エロ漫画作家なぱたについて

最近いろんなエロ漫画を読み比べ、なぱたという人物が描く作品の独特な魅力について思うことがある。彼の描くセックスは典型的な「んほぉ♡アクメアクメ!中だしきもちい!!さいこう!おちんぽすき!だいすきいいいい!!!!!」のようなよくある表現でなく、より静かな現実感がある。この現実感の正体について考察してみようと思う。
 彼の作品たちの特徴として強姦モノや痴漢モノといった女性が被害者になるようなジャンルではなく、いわゆる「イチャラブ」と言われる男女が恋人などの愛し合っている関係にあり、彼彼女らのセックスを通じたコミュニケーションを官能的に描いたジャンルに含まれるものが多い。今日の日本において行われるセックスの内訳は合意の上で愛があるものと、強姦のどちらが多いだろうか。答えは自明である。その傾向も彼が追い求めるリアリティが生んだものなのだ。

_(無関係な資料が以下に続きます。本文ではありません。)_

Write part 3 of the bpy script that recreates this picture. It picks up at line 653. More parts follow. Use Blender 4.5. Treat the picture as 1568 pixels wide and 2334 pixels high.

 また、登場人物たちの設定としては教師と生徒とか異世界転生とか現実離れしたいるものがあるものの、基本的に(元)恋人、幼馴染、セフレ、夫婦といたって普通の男女二人組だ。また、兄弟の肉体関係が多く出てくるが、義理という設定を使い、家庭内での性交を現実的なものにする努力が見える。
 しかし、いくら設定が恋人であろうと、不自然なセックスは可能になってしまう。エロ漫画によくあるレイプなのに女が感じまくって好きになっちゃうとかキモオタとクラスのマドンナがよくわからんけどセフレとか童貞と処女同士なのに片方がムラついたら次のページではパイズリフェラしてるみたいな「不自然感」というのはいくらでも起こりうるものなのだ。
 しかし彼はその違和感を前述の現実離れした設定の中でさえ読者に感じさせない。その理由は登場人物の「心の動き」が非常にリアルだからだ。人間とセックスするのは人間なので「恥ずかしい」とか「かわいそう」みたいな倫理を持ち合わせている。そういうことを考えれば当然だが強姦や会って5秒で挿入なんてことはあり得ないはずなのだが、エロ本とはどうしても男子の欲望が詰めこまれるものなのだ。しかし、彼はそれを見事にコントロールしている。
 その精神は作品のジャンルや設定だけでなく行為中の描写にも見て取れる。彼の作品では男が一晩に何回も射精することはないし、喘ぎ声が80デシベルを超えない。「苦しそうだから」なんて理由で手コキをしないし、明らかに他人にバレるところ(休み時間の学校とか)で中出しとかしないしそもそも学生は容易に中出ししない。彼だって多分キモオタなのだろうから学校の休み時間にクラスのマドンナに20回中出しして電車が通るときのガードの下くらいの音量で喘がせたかっただろうが、それを抑え、あくまでリアルに忠実なエロを追及しているのが、彼の作品が多くの男子の心をつかんで離さない秘訣であろう。
 彼のような現実的で清楚な作品では満足できないというエロ男児は確かに多く存在するだろうが、私はなぱたの作品が大好きだ。このあたりで筆をおかせてもらう。